Match Exercises to Goals

If you are looking to build muscle, you'll want to create limit strength or bodybuilding workouts that have you using the maximum weight you can lift or close to it. If you want to improve your sports performance, you'll want to improve your muscular endurance, or ability to use your muscles during a match or game. Do this by using lighter weights and performing more repetitions. Aerobic exercise is effective for building cardiovascular stamina, but uses slower muscle fibers than you use in many sports, according to "Addvantage" magazine. To train your cardio system for peak performance during the season, you'll want to use sprint training exercises.

Plan Your Season

All of the exercise types mentioned can contribute to better health, general fitness and sports performance. The key so that they help you reach your goals is to perform them at the right time. Do limit strength and aerobic exercise a month or more before your competitive season. Do sprint and muscular endurance training in the weeks leading up to your season and throughout it.

Recover

Lifting weights doesn't build muscle, it damages it. The benefit from working with weights is the recovery, repair and regeneration process your muscles go through after a workout, according to BodyBuilding.com. To maximize the effectiveness of your resistance training, take a day off between workouts. If you'd like to work out every day, work on your upper body one day and your lower body the next, alternating core workouts every other day.
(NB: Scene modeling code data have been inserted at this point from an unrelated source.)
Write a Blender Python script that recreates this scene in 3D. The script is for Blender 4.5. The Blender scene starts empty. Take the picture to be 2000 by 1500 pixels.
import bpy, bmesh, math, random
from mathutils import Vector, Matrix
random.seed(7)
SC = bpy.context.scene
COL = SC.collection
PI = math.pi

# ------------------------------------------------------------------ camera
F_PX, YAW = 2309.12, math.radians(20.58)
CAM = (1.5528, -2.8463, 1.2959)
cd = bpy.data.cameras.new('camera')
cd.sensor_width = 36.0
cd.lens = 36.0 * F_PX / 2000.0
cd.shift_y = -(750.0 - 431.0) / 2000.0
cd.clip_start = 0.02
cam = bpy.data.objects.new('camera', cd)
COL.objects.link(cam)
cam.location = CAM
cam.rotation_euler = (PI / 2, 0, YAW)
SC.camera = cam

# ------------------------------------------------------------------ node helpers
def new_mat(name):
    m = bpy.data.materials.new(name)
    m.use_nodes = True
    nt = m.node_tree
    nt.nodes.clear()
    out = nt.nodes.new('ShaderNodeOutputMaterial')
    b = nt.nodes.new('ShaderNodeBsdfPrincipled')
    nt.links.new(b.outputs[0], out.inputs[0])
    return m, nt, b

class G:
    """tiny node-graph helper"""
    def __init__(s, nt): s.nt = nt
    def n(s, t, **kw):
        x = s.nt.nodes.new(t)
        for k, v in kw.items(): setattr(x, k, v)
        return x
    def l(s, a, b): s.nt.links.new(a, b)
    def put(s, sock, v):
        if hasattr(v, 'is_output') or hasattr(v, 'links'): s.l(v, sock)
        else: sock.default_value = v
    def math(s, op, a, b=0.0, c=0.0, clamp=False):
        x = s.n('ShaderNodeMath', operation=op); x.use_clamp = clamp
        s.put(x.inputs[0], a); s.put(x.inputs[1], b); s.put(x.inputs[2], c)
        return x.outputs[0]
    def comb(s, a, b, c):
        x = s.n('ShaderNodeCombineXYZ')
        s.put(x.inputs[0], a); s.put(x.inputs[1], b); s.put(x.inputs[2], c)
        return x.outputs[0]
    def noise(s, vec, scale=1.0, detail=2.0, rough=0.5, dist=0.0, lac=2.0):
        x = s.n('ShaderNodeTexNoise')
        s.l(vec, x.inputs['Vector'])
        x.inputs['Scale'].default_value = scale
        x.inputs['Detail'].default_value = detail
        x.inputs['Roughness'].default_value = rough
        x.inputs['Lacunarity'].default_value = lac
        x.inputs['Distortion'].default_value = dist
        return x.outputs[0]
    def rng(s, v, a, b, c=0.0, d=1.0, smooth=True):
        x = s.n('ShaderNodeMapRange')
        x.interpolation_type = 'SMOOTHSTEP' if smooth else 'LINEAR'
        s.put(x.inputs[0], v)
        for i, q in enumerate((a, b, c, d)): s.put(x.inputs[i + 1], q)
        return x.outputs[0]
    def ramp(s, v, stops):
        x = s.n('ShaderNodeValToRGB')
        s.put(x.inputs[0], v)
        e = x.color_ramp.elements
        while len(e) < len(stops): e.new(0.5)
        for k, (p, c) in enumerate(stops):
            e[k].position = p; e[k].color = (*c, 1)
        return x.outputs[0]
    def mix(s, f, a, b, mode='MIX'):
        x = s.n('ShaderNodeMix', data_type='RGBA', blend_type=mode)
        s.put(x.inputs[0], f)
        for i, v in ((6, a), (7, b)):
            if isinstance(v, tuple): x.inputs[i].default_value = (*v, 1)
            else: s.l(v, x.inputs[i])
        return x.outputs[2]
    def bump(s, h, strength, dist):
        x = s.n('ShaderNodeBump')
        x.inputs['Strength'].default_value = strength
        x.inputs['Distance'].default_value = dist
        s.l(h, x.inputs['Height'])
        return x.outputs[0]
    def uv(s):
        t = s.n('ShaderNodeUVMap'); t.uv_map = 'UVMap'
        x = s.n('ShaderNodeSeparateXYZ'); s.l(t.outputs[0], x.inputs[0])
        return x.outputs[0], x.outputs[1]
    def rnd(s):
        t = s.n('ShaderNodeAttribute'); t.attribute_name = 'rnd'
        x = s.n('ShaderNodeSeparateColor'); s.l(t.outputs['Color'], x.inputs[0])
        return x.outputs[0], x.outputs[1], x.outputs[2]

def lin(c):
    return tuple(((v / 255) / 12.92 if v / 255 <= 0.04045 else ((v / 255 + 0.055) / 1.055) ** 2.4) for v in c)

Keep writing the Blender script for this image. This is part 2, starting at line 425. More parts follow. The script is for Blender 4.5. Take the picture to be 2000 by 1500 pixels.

Warm Up, Cool Down and Stretch

You will get more benefit from exercise if you take several minutes to warm up, coordinating your blood circulation, heart rate and muscle flexibility, according to fitness expert Brian Mac, a UK Athletics performance coach. Taking several minutes to slow down your heart rate after exercising and stretching will help prevent later muscle stiffness and soreness, says Mac.

Fight Gravity

When you lift weights, it's normal to let the weights fall back down, rather than lowering them slowly with your muscles. For example, if you lift weights up during a biceps curl, or pull yourself up with a pull-up, fatigue may tempt you to let the dumbbell pull itself down, or your body drop from the bar. Use your arms muscles to lower the weight or your body to create more muscle resistance and exercise benefit, recommends fitness author Dr. Gabe Mirkin. Many fitness experts recommend crunches instead of sit-ups because they avoid a gravity drop. When doing crunches, you keep your shoulders off the ground as you lower yourself after the upward crunch—this makes you keep using your abdominal muscles on the way down, keeping constant tension in them since you can't rest on the floor.